Investment - Articles - FCA review into private asset valuation is timely


The FCA’s review of the way investment funds value private assets should focus on providing guidance that boosts transparency as the government push for more UK institutions to use private assets in portfolios, according to LCP.

 The FCA have identified some concerns around valuations that could harm investors and the smooth functioning of the market for funds of private assets. The review, which may be launched within the next few weeks, aims to tackle any situation where a fund over-values or under-values its assets as it could lead to investors, and underlying beneficiaries, buying and selling assets at an unfair price.

 Particular concerns of the FCA are likely to be around conflicts of interest and the extent of the influence or input that the investment manager has on the valuation process, the frequency on which valuations are updated and the possible exploitation by some investors of known deficiencies in the valuation.

 For DC schemes, new regulations have been introduced that make it easier to hold illiquid assets in multi-asset ‘lifestyle’ funds.
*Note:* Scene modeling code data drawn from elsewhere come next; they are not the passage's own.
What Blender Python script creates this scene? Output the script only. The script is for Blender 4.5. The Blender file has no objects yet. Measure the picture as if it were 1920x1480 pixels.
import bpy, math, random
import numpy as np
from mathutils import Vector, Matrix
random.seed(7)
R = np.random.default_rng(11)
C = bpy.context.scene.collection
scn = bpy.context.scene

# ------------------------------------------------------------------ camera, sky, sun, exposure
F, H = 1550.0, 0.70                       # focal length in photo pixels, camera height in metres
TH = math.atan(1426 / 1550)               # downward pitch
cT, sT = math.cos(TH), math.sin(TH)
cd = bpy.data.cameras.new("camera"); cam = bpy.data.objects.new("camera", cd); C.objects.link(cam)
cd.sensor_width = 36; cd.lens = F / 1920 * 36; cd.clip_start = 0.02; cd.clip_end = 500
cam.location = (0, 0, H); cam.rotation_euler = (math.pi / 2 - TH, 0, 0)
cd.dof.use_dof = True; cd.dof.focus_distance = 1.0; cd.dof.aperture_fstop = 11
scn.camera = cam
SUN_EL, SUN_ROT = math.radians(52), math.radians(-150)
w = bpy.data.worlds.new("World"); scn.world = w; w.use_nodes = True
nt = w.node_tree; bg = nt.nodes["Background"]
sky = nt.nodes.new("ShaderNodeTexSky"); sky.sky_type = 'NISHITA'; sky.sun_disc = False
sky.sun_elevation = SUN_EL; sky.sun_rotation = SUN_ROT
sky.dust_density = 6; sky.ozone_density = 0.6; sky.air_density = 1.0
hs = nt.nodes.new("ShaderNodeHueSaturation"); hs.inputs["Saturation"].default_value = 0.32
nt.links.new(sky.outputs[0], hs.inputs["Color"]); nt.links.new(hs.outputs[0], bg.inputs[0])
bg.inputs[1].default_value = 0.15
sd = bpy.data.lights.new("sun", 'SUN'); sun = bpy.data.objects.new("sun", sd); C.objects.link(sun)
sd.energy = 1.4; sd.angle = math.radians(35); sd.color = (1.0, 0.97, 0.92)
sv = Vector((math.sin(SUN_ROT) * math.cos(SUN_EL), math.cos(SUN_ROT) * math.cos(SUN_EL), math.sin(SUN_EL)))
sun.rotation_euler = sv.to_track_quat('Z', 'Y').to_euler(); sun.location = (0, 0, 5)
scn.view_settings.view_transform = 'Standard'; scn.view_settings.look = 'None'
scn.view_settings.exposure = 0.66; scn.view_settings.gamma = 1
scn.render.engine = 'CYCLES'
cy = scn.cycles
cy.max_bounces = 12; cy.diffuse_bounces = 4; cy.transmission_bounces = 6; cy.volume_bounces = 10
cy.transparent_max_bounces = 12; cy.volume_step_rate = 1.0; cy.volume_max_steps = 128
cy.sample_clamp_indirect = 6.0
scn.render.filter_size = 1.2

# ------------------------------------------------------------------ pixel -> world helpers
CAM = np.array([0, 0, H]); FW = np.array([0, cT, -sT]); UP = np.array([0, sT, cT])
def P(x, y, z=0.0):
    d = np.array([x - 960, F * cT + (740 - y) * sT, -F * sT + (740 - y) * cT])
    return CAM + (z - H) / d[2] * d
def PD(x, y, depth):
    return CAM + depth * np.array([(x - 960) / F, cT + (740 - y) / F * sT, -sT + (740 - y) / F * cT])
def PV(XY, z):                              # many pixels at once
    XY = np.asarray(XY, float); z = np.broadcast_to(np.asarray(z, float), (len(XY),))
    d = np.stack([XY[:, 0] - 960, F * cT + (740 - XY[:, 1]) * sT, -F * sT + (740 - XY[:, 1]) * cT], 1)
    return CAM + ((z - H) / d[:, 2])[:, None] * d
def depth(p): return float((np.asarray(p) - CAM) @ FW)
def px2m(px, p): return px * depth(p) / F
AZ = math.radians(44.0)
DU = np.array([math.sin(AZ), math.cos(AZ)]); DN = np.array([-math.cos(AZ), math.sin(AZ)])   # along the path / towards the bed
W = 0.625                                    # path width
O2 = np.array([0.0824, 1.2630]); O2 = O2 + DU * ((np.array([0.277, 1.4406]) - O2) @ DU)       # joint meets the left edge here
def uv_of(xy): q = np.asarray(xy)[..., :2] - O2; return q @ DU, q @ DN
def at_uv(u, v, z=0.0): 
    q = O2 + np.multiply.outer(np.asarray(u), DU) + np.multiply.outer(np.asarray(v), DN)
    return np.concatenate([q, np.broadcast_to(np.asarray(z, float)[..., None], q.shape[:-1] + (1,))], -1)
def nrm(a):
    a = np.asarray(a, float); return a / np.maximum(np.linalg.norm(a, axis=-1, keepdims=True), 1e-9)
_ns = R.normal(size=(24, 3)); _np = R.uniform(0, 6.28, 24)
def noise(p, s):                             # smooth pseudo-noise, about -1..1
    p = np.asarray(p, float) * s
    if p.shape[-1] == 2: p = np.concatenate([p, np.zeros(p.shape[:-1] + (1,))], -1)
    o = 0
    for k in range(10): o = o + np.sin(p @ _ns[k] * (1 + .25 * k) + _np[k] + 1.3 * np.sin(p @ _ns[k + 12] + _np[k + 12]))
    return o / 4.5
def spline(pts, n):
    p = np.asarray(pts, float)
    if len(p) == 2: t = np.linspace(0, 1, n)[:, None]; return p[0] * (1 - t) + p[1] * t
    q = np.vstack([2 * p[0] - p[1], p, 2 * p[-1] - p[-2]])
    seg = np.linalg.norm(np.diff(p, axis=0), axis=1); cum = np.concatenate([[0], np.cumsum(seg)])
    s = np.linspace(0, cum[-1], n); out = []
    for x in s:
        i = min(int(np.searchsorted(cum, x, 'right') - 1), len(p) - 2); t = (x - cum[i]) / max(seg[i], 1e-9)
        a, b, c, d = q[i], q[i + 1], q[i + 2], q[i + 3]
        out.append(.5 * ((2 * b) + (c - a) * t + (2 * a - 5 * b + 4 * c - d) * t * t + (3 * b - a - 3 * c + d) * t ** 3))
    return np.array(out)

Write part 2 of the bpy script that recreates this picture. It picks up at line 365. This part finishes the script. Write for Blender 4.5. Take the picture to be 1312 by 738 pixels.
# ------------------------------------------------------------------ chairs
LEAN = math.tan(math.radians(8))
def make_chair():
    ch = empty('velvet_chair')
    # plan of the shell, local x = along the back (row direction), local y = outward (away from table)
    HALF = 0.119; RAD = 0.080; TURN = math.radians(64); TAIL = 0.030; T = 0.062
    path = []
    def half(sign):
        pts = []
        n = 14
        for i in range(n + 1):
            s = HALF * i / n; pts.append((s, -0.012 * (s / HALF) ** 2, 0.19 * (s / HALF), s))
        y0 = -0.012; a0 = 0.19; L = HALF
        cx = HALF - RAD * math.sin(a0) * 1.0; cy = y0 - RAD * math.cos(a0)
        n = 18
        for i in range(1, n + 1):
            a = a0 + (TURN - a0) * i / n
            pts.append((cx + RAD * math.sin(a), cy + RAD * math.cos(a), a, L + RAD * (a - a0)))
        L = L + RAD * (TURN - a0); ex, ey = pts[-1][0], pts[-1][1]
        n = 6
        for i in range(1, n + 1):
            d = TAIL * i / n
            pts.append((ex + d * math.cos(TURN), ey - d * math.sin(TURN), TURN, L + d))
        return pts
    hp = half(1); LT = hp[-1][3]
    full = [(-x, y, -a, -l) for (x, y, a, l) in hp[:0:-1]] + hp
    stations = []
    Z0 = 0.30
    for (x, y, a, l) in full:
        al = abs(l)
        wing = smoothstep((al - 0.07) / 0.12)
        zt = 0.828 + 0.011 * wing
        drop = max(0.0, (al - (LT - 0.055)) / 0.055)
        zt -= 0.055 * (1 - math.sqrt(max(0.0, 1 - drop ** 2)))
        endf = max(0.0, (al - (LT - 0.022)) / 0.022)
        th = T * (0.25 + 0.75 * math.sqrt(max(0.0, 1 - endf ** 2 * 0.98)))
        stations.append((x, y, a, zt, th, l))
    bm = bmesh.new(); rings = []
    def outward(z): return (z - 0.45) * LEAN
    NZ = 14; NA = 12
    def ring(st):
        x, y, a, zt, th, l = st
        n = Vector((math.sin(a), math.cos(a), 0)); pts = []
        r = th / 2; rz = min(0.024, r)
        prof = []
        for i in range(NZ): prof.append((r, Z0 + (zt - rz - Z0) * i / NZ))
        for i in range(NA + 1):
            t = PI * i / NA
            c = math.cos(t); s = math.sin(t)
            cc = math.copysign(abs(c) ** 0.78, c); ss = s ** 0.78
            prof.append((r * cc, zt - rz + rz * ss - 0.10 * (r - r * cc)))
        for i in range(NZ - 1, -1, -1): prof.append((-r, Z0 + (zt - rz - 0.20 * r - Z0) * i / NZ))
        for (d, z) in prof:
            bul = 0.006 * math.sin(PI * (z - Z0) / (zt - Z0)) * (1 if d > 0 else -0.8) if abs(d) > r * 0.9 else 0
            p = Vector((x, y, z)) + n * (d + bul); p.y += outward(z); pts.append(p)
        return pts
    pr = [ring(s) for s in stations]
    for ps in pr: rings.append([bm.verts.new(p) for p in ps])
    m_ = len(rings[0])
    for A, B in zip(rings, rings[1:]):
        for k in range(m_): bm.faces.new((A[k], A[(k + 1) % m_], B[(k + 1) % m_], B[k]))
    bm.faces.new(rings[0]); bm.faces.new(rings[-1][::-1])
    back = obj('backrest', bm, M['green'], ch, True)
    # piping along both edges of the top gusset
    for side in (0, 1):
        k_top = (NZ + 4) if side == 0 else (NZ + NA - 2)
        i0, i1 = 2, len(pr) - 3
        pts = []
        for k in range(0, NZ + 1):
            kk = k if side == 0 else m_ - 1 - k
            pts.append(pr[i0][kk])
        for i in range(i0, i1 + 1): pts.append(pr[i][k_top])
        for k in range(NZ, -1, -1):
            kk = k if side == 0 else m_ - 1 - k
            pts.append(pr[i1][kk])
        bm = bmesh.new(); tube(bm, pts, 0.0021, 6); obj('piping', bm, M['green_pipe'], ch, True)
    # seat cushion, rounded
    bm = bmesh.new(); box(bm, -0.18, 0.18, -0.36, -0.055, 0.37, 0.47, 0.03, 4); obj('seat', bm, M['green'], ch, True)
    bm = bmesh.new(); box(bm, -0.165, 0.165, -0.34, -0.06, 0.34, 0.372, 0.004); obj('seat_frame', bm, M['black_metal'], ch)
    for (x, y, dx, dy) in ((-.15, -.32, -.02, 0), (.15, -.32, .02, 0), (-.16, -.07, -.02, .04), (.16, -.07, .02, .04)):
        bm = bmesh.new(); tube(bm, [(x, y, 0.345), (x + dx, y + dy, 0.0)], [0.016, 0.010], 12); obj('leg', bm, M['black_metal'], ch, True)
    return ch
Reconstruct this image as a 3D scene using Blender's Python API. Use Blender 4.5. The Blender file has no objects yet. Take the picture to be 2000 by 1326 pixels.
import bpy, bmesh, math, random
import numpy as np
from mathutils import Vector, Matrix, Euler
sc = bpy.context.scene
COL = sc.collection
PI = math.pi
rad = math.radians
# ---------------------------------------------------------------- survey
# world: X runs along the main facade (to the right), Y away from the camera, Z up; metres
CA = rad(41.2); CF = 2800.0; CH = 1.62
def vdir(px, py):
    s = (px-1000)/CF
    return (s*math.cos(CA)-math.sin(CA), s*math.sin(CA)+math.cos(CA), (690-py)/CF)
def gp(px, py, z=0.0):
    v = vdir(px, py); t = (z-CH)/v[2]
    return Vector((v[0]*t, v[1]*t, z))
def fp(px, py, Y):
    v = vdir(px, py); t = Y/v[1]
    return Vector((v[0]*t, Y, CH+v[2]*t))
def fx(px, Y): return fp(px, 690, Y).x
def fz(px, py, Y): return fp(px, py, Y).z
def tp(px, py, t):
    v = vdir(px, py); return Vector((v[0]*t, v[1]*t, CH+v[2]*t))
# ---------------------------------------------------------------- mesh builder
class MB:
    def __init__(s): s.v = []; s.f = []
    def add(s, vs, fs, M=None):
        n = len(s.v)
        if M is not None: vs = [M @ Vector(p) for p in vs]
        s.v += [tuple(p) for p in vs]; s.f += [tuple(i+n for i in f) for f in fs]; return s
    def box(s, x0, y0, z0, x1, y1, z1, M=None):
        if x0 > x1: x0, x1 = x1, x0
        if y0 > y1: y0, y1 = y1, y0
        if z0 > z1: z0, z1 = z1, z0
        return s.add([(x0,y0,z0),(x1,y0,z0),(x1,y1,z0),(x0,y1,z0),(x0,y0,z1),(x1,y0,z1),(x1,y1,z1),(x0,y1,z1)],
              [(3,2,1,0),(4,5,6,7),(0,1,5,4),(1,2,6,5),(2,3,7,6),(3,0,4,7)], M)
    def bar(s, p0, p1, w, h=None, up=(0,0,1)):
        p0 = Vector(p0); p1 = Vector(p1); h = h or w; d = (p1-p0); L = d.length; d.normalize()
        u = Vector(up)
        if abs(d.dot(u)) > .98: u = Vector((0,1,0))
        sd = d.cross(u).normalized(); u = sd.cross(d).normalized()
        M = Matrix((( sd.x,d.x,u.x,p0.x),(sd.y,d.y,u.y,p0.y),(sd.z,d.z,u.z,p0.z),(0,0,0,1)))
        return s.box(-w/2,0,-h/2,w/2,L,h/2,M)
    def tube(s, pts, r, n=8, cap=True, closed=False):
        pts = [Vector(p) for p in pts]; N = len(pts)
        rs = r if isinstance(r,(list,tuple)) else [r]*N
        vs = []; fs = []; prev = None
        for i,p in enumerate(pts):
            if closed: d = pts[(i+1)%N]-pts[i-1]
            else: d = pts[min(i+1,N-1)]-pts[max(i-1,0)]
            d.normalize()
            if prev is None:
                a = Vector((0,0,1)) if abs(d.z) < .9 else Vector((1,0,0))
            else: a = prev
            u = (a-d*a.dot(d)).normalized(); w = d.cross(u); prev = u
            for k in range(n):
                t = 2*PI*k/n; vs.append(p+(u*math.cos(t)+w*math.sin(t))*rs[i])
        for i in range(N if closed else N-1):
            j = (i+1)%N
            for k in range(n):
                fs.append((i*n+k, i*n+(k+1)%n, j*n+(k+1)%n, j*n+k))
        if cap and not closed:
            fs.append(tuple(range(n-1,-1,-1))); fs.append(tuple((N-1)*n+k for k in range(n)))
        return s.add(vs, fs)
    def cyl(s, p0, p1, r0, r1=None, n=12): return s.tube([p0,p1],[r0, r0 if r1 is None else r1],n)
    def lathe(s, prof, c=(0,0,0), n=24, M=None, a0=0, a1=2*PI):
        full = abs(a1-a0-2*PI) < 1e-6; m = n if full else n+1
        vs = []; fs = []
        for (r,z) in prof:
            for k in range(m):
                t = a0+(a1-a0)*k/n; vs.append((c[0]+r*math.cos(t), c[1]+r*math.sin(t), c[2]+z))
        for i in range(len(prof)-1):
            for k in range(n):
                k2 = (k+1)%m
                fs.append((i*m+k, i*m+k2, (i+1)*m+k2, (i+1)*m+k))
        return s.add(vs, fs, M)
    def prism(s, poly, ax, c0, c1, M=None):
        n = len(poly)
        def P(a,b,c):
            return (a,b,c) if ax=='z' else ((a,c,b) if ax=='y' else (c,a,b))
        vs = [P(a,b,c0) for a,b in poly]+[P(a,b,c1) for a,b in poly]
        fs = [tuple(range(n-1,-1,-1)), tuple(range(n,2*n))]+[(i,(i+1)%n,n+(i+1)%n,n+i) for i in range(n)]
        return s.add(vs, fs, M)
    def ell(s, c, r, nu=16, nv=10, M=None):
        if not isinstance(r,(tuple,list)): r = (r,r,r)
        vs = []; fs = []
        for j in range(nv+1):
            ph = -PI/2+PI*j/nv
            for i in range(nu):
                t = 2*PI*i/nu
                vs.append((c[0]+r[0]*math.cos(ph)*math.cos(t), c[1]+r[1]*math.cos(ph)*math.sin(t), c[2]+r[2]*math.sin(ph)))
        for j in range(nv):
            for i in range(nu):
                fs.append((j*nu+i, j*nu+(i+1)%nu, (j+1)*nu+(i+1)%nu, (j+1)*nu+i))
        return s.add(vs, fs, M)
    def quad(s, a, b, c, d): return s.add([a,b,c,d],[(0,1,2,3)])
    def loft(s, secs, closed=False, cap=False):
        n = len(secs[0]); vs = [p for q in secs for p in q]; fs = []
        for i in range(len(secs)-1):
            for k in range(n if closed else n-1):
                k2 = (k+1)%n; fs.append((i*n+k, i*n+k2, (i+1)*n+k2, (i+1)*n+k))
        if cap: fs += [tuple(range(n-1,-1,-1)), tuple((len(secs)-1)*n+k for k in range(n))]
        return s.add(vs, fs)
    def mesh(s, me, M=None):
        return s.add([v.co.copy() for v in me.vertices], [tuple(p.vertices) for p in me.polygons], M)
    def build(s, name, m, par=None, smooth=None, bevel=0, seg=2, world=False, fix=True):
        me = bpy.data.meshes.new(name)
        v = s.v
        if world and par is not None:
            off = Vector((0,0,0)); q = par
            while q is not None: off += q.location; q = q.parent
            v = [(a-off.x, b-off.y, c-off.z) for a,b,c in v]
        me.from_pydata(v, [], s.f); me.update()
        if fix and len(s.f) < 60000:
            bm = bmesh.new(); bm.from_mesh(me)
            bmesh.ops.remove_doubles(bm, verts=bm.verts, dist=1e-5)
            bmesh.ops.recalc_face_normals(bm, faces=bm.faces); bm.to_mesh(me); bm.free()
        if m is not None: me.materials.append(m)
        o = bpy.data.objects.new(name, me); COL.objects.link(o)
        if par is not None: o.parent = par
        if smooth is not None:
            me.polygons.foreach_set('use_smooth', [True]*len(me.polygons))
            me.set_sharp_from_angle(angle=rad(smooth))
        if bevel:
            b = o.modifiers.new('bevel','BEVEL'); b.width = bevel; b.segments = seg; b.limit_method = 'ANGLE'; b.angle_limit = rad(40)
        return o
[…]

For DC members and trustees, it will be of critical importance to have confidence in the valuation of their private asset funds.

 For UK and EU authorised funds, the valuation of private assets must be carried out independently of the portfolio managers, however there is no stipulation that an external firm should do this. LCP believe that in the review there may be increased scrutiny on investment managers who choose to make valuations internally and greater questions around management of conflicts and performance fee calculation.

 LCP think that the review is an opportunity to have 5 key changes that would improve the market:
 • Use of truly independent valuers. The FCA should provide stronger guidance on the separation of valuations from manager influence.
 • Clarity on how conflicts of interest are managed
 • Robust procedures for the valuation process;
 • More frequent assessments of valuation. Currently, valuations occur fairly infrequently, with quarterly being common.
 • Procedures for timely reviews of valuations if significant market events occur.

 Mark Watts CFA, Partner at LCP, commented: “Whatever the outcome of the review, changes that give investors greater confidence in the valuations of private assets and boosts transparency would be most welcome and needed. Rising interest rates globally and changes in market conditions for private assets make this review timely.

 “The valuation of private assets is an art, not a science but improvements can and should be made to ensure robustness in the process.”